Tuesday, June 10, 2008

The Marriage of Bette and Boo

The Marriage of Bette and Boo by Christopher Durang, directed by Perry T. Schwartz and offered by my favorite theater company in the Washington DC metropolitan area, Spooky Action Theater, is described as “Thirty years of divorce, alcoholism, madness and death in a wacky family world turned inside out.” It is also a tale of thirty years of serial pregnancy, psychological abuse, and Catholic ignorance, told in a series of flashbacks by Bette and Boo’s surviving son and a student of English literature, Matt. The play begins with the wedding ceremony of Bette and Boo, and what at first glance seems to be just another vapid middle class family scenario quickly morphs into a tactless farcical display worthy of an episode of South Park or Family Guy. In 1985 Durang was ahead of the curve. At first I had my doubts, but when Karl Hudlocke (Boo’s dad) referred to his wife Soot (no kidding) as “the dumbest white woman alive,” I knew I would love this play.

Bette begins her nightmare marriage as an airheaded Catholic girl, void of knowledge of the real world, dreaming about all the babies she wants to have. Decades of bitter experience that follow do not dissuade her from her illusions, i.e. her Catholic brainwashing. She is also unable to break Boo’s addiction to alcohol, itself propelled by her incessant urge to breed. Her sister Emily is a basket case constantly apologizing for her existence. Her other sister Joan is bitter and cynical . . . and seemingly always pregnant. Her father, Paul Brennan, has a speech impediment that will have you rolling in the aisles. Her matronly mother Margaret attempts to manage this menagerie. As for the in-laws, Soot Hudlocke is an addled doormat. Her husband Karl—my favorite character—is callous, cynical, tactless and totally outspoken in every situation without a tinge of self-consciousness. Then there is the doctor who keeps delivering Bette’s stillborn babies, and the pièce de resistance, the priest Father Donnally.

Time and hardship have a way of wearing down the naïveté of even the most clueless and wiping the forced smiles off the faces of even the most vapid. But the inability to learn anything from bitter experience takes a lot of effort, unless one’s faculties are disconnected from reality at the onset. This is where Catholicism comes in.

Father Donnally is an obtuse jackass, indifferently pushing the Church’s party line on these families without engaging them as real human beings, which they have been discouraged from becoming in the first place by their upbringing. One of the most hilarious, and perhaps the key scene in the play occurs at a marriage counseling retreat attended by both families in toto and conducted by Donnally. This moment reveals the disconnect between ideology and reality like no other. Donnally alternates between regurgitating the platitudes of church doctrine sans conviction and more convincingly imitating a slice of sizzling bacon. His audience listens without conviction. No birth control, no divorce, but also no thought is allowed by the Catholic Church. All resent and hate their lives and one another, but they are mentally and psychologically numbed and hence have no place to go. This is what happens to you when you’re not allowed to feel your own pain.

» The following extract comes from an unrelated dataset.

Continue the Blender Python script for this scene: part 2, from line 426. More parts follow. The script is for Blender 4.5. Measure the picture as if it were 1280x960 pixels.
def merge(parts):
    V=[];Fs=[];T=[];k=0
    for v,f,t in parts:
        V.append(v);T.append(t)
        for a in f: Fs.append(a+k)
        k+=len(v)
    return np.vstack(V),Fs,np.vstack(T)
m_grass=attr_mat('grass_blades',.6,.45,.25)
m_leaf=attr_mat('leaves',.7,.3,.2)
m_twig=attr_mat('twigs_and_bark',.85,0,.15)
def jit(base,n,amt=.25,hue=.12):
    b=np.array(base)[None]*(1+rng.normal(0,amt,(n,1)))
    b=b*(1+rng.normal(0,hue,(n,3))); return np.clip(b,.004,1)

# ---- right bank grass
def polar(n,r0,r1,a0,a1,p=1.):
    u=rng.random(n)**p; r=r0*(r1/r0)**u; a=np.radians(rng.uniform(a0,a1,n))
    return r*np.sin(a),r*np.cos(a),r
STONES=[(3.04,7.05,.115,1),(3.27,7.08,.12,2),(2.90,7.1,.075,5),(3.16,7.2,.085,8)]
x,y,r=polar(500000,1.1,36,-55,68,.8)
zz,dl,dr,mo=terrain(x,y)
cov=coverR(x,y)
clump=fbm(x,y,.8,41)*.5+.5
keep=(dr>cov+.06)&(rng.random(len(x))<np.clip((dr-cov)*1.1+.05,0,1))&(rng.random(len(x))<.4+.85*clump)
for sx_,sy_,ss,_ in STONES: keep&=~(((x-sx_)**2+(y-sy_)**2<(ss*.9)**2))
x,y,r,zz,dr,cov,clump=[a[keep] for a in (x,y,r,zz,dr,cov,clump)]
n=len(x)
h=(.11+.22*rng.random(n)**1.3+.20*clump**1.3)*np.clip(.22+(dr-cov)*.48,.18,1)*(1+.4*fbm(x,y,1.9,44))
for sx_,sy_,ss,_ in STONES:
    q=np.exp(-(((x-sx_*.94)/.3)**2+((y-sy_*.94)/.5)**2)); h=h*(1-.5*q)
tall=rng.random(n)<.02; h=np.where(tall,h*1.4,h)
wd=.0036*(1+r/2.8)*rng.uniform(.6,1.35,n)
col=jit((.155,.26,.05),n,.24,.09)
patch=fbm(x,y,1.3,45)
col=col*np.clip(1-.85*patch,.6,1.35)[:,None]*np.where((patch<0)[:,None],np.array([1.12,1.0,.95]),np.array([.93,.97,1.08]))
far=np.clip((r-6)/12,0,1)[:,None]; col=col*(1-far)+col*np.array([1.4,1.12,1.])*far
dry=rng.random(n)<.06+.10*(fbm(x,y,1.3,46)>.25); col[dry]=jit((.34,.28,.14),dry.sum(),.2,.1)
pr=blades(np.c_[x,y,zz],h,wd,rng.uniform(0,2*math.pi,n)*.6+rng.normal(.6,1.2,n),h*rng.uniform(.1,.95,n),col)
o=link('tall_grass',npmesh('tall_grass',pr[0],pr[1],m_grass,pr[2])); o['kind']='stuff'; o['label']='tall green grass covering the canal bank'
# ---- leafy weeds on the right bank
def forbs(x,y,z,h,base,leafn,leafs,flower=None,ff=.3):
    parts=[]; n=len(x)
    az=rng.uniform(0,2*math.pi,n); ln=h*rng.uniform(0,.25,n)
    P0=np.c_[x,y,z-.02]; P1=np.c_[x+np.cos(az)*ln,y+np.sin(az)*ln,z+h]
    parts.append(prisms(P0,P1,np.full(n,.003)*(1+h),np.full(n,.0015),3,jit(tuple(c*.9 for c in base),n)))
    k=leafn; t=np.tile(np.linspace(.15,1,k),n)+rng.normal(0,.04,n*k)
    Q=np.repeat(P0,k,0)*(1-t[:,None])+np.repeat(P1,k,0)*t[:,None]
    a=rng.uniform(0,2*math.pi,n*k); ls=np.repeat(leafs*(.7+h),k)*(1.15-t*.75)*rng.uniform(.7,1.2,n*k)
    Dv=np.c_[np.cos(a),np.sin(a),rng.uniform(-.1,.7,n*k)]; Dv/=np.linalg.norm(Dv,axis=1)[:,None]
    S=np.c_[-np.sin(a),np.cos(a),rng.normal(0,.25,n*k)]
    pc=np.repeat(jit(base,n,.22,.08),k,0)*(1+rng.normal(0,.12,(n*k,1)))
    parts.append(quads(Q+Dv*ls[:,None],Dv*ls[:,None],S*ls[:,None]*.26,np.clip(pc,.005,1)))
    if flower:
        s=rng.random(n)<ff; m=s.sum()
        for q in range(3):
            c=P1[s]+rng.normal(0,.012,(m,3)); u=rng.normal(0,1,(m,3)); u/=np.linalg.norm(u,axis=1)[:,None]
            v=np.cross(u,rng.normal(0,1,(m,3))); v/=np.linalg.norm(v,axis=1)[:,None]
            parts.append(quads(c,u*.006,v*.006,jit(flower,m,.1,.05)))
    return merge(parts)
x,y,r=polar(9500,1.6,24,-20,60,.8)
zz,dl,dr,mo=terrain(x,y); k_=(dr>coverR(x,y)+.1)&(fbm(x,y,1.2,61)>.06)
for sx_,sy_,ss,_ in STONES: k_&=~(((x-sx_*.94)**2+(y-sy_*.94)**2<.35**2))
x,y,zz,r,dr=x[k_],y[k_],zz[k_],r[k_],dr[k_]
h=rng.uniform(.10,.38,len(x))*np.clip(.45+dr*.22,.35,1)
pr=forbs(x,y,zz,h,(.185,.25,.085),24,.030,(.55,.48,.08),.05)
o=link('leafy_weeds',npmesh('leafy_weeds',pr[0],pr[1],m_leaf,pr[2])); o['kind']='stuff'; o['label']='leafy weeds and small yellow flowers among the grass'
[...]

Father Donnally nevertheless has one moment of truth, which nevertheless fails to induce him to reflect on his theocratic propaganda. Donnally screams: why don’t people get to know the people they are marrying; why don’t they think about what they really have in common with the person they plan to spend the rest of their lives with? Why are people so stupid? He has posed the question of questions, but he will not stay for an answer.

You know, as comic as this play is, it’s not far removed from reality. I wasn’t raised like this, thank goodness, but I’ve known more dysfunctional Catholics than I can count. This dehumanization, this disconnect of one’s own emotions and thoughts from one’s reality, is one of the innumerable crimes the blood-drenched Catholic Church can never recompense.

The actors all did a superb job. How they could keep from breaking character while I and others howled in the audience is a miracle of the acting craft I will never understand. The set too was marvelous; I don’t know how this company does it without money. This is not establishment bourgeois theater for the upper crust; it’s always on the edge, and you should show up to support it.

The Marriage of Bette and Boo
by Christopher Durang,
directed by Perry T. Schwartz,
with Katie Atkinson, Gerald B. Browning, William C. Cook, Joe Cronin, Mary C. Davis, Bill Gordon, Martha Karl, Ellen Mansueto, David Rothman and Mundy Spears.

The Black Box Theatre at Montgomery College, Corner of Philadelphia (East-West Hwy) & Chicago Ave., Takoma Park, MD.
June 5 – 29, 2008. Performances Thu – Sat at 8 PM and Sun at 7 PM.

My reviews of other Spooky Action productions:
Alice in Washington

1 comment:

Unknown said...

This is by far the worst play I have ever seen! The actors were not that bad, but the plot was. We left half way through the show... I could not believe your review... I relied on it to see the show.